Declan Fry
April 15, 2026 — 4:00pm
FAIRYTALES
A Concise Compendium of Wonder
Ceridwen Dovey, Ursula Dubosarsky, Jennifer Mills
Pink Shorts Press, $32.99
On the eve of the final day of 2099, a 12-year-old girl escapes her dystopian city. She dreams of a place where the “last of the baobab trees” still survive.
Meanwhile, at the tail end of the year 3099, in the trunk of “the last living tree on the Moon”, a12-year-old speaks. She praises the act of storytelling. For Earthkind, she says (“our long-ago ancestors”), despite calamity and the threat of apocalypse, storytelling offered something unquantifiably important: a world beyond utilitarian values.
So begins the opening story in this trio of classic fairytale adaptations. Produced by three Australian authors for Slingsby, a South Australian theatre company, Ceridwen Dovey’s offering reimagines Hans Christian Andersen’s 1846 story The Little Match Girl. Where Andersen evoked the ravages of industrialisation via his portrayal of a starving orphan, Dovey names the villainy of extractive industry more explicitly. Like roots in the sky, the tiny branches of Dovey’s endangered baobab tree suggest that perhaps the stories told on Earth were “back-to-front”. Forsaking the past, Dovey writes, means never knowing “if you are on the right or wrong path yourself”.
Children’s author Ursula Dubosarsky reimagines Oscar Wilde’s 1888 story The Selfish Giant as The Giant’s Garden. Dubosarsky’s giant dooms the futures of the children who once played upon the land he treats as his sole domain. One child, Ida, determined to fight back, makes a surprising discovery: upon meeting the giant, she feels pity. Frozen and helpless, he makes for a wretched and pitiable figure. It is Ida’s own pity, her love for nature, that sees the giant reverse track, undoing his damage.

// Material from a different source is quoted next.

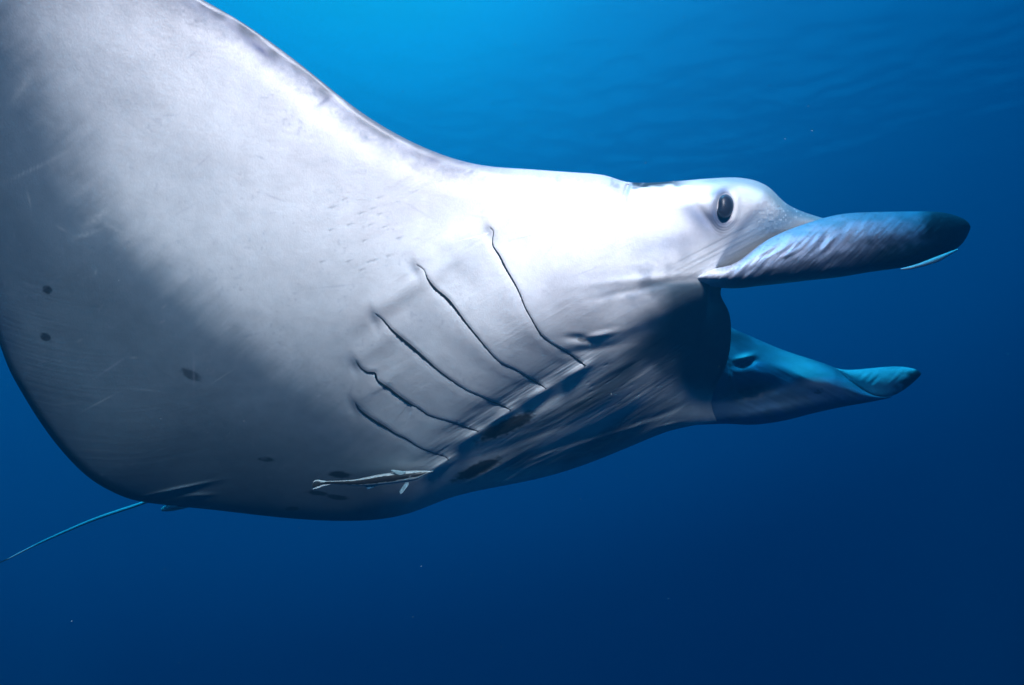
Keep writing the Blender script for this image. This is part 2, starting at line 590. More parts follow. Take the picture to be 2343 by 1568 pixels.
# short nicks
NICKS = [(760 + 1, 475, 10), (788, 457, 8), (826, 489, 9), (868, 453, 8), (853, 478, 9), (800, 515, 9), (757, 527, 8), (848, 515, 8), (868, 491, 8), (834, 551, 9), (799, 598, 9), (828, 618, 8),
         (858, 596, 9), (890, 586, 8), (914, 545, 8), (737, 600, 8), (845, 600, 8), (880, 520, 8)]
for (cx, cy, l) in NICKS:
    g = gauss(X, Y, cx, cy, 18, l, 2.4) + .7 * gauss(X, Y, cx - 4, cy + 3, 60, 4, 2)
    disp -= .5 * mm * g
    tint += .28 * g
for k in range(26):
    cx = 1330 + 270 * rng.random()
    cy = 985 - (cx - 1330) * .45 - 20 - 110 * rng.random()
    g = gauss(X, Y, cx, cy, 30 + 10 * rng.random(), 4 + 7 * rng.random(), 1.8)
    disp -= 1.5 * mm * g

# pelvic fold near the tail root
disp += 9 * mm * gauss(X, Y, 410, 1118, 12, 60, 4)
disp -= 3 * mm * gauss(X, Y, 410, 1130, 12, 80, 7)
disp += 6 * mm * gauss(X, Y, 455, 1134, 4, 28, 5)
edge_fade = sstep(0, .012, TT) * sstep(1, .985, TT)
disp *= edge_fade * sstep(1.0, .985, SS)

# ---- pigment, with some light and shade painted in
W_ = np.array([.80, .80, .81])
GREY = np.array([.105, .13, .15])
DARK = np.array([.022, .026, .028])
col = np.ones(X.shape + (3,)) * W_


def lay(col, c, a):
    a = np.clip(a, 0, 1)[..., None]
    return col * (1 - a) + np.asarray(c) * a


# warm blush of the throat plates and broad mottling
col = lay(col, (.72, .68, .68), .5 * sstep(-.3, .9, fbm(X / 170, Y / 120, 71)) * sstep(500, 900, X))
# smoky rear margin of the wing: its inner boundary is ragged along the fin rays
bx = np.interp(Y, [-400, 0, 150, 300, 450, 560, 680, 800, 950, 1100], [-40, 20, 85, 150, 225, 320, 450, 620, 800, 900])
dist = bx - X + 10 * vnoise((X - .8 * Y) / 120, (X * .8 + Y) / 26, 72) + 7 * vnoise((X - .8 * Y) / 60, (X * .8 + Y) / 9, 73) + 50 * fbm(X / 160, Y / 160, 74)
smoke = sstep(-125, 110, dist)
col = lay(col, (.12, .175, .23), smoke * .90)  # also paints in flash falloff and the blue ambient light
col = lay(col, (.08, .11, .135), sstep(40, 300, dist) * .5)
for (cx, cy, an, sl, sw, o) in [(55, 195, 52, 34, 9, .55), (118, 283, -35, 16, 5, .4), (148, 350, 28, 36, 5, .55), (80, 385, 25, 60, 3, .3), (225, 495, 38, 36, 9, .55), (200, 535, 20, 30, 6, .3),
                                (265, 525, -30, 30, 6, .3), (255, 478, 30, 22, 6, .3)]:
    col = lay(col, (.55, .58, .60), o * gauss(X, Y, cx, cy, an, sl, sw) * (1 + .5 * vnoise(X / 6, Y / 6, 75)))
# grey mottled front edge, shade of its rounding painted in
fe = np.interp(X, [300, 700, 1000, 1250, 1440], [54, 42, 48, 38, 46])
Le = np.hypot(X - np.broadcast_to(Us[:, None, 0], X.shape), Y - np.broadcast_to(Us[:, None, 1], X.shape)) * .8
mot = fbm(X / 22, Y / 22, 76) + .5 * vnoise(X / 7, Y / 7, 77)
fr = sstep(1.35, .25, Le / fe + .13 * mot) * sstep(1470, 1410, X)
col = lay(col, (.15, .16, .205), fr * .85 * (1 - .25 * sstep(1000, 1300, X)))
col = lay(col, (.16, .17, .21), fr * sstep(.25, .7, fbm(X / 30, Y / 26, 78)) * .6)
for (cx, cy, an, sl, sw) in [(993, 363, 5, 16, 9), (1050, 374, -5, 18, 4), (750, 225, 40, 30, 5), (590, 110, -40, 60, 9)]:
    col = lay(col, (.13, .13, .19), .8 * gauss(X, Y, cx, cy, an, sl, sw) * (1 + .5 * mot))
col = lay(col, (.045, .05, .06), sstep(22, 3, Le + 8 * vnoise(X / 30, Y / 30, 90)) * sstep(1250, 900, X) * .85)  # outer rim painted darker to hold down the flash
# black crown strip
col = lay(col, DARK, sstep(1436, 1450, X) * sstep(1620, 1520, X) * sstep(15, 5, Le + 4 * vnoise(X / 20, Y / 5, 79)))
col = lay(col, (.16, .26, .30), .75 * sstep(1540, 1640, X) * sstep(24, 6, Le))
# speckled brow and snout
sn = gauss(X, Y, 1800, 495, 30, 90, 30)
col = lay(col, (.14, .24, .32), sn * .8)
col = lay(col, (.6, .66, .7), sn * sstep(.45, .7, vnoise(X / 5, Y / 5, 80)) * .8)
# smudges by the eye, lid shade painted in too
for (cx, cy, an, sl, sw, o) in [(1600, 500, -40, 62, 24, .8), (1705, 505, 50, 48, 11, .45), (1650, 432, 10, 32, 11, .6), (1640, 503, -20, 30, 15, .85), (1540, 555, 12, 90, 26, .5), (1435, 435, 80, 24, 7, .5), (1646, 440, 20, 26, 8, .7), (1634, 496, -60, 24, 9, .8), (1628, 455, 80, 26, 7, .4), (1668, 512, 20, 30, 6, .4)]:
    col = lay(col, (.13, .17, .28), o * gauss(X, Y, cx, cy, an, sl, sw))
col = lay(col, (.07, .10, .17), .75 * sstep(1.0, 1.12, r) * sstep(1.75, 1.1, r + .35 * np.clip((ux / 17 - uy / 60) / 1.5, -1, 1)) * sstep(30, -30, Y - 600))  # soft socket shade painted as a dark ring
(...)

In Wilde’s original, the selfish giant does not necessarily mean harm. He is confused by the desertion of spring; winter, as Wilde writes, “was merely the Spring asleep.” Dubosarsky’s version elides these suggestive qualities in favour of a more straightforward narrative. The giant is content in his selfishness, making it harder to understand why he would be moved by the return of Ida, a stand-in for childlike love and forgiveness.
The strongest of the three stories, Jennifer Mills’ The Childhood of the World reimagines the Grimm brothers’ 1857 classic Hansel and Gretel. Mills’ narrator, Ré, dreams of becoming a scholar. But her village is starving, divided and conquered. The “Master of the Hunt” and his entourage keep a registry of the local peasants they manage. In lieu of tithes, the town contributes its own children. The village leaders say these children are to be apprenticed to a trade; in reality, they are eaten. The children’s father, preaching the gospel of keeping your head down, warns Ré and her brother to stay out of the forest. Yet Ré recalls her mother’s encouragement: there are “No tithes in the forest.” Escaping there, Ré and her brother undergo a kind of loss of false consciousness as they become attuned to the forest’s rhythms “playing some shared music we can’t hear”.
Mills makes the materials she is adapting her own. Avoiding overly kitschy restylings and decorative primping, she reimagines the Grimm brothers’ tale as a warning about the destruction of the commons, capturing something of the layered and gothic atmosphere that made the original sing. If the rest of the collection often reads as occasional work, it is heartening to have a document of Slingsby’s productions released by Pink Shorts Press, an exciting new publisher whose previous titles include Olivia de Zilva’s excellent Plastic Budgie, as well as a number of reprintings of the Australian artist Barbara Hanrahan’s novels.